На одном из таких маскарадов разыгралась история с «обезьяньим хвостом», подробности коей я забыл, но которая отчасти и меня затронула. Этот «обезьяний хвост» забавлял тогда петербургских литераторов несколько недель. На маскарад был приглашен, между прочим, один писатель, который по любви своей к чудачествам[433] объявил Анастасии Николаевне, что ему для его костюма необходима обезьянья шкура. Анастасия Николаевна с большим трудом достала у кого-то желанный предмет и дала его шутнику с предупреждением, что с ним надо обращаться бережно. Представьте себе ее ужас, когда любитель шуток явился на вечер в своем обычном пиджаке, из-под которого торчал обезьяний хвост. В этом заключался весь его маскарадный костюм. Но главное — был отрезан хвост от драгоценной шкуры. Это уже был скандал. Сам хитрец вышел сух из воды. Но вокруг «обезьяньего хвоста» разыгрались дамские страсти. Какую-то даму обвиняли в том, что писатель отрезал хвост по ее наущению. Полетели письма с взаимными оскорблениями. Мужья заступались за жен.
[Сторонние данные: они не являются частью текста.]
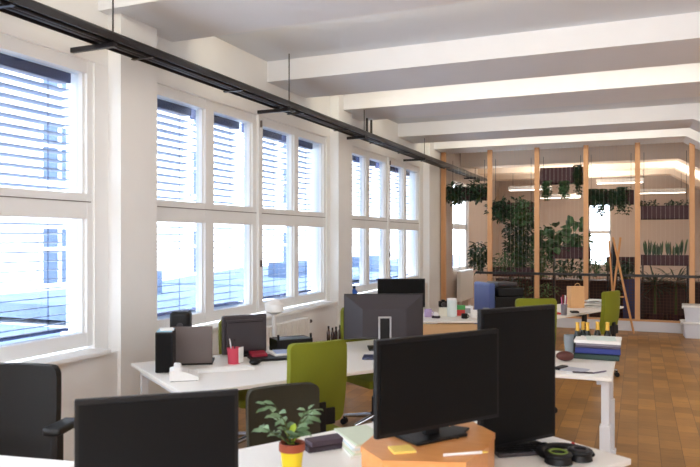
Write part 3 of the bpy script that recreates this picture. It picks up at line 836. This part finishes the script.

Сологуб обиделся на одного небезызвестного и даровитого литератора,[434] который впутался неосторожно в полемику по поводу хвоста. И вот однажды я получил от Федора Кузьмича письмо, в котором он требовал, чтобы я не принимал у себя в доме провинившегося писателя.[435] Как я ни любил Федора Кузьмича, но решительно отказался принять такой ультиматум. И Федор Кузьмич дулся на меня некоторое время. Потом как-то забылась эта обезьянья история. По поводу нее же случился анекдот с Блоком. Однажды он читал у меня стихи. В это же время был у меня Сологуб и Анастасия Николаевна. Блок, в черном сюртуке, стройный и строгий, читал стихи со своей обычной бесстрастной, но несколько торжественной и внушительной интонацией. Вдруг на одной из строф, где поэт сравнивает свою таинственную очаровательницу с кометой, Блок остановился, покраснел и по-детски фыркнул.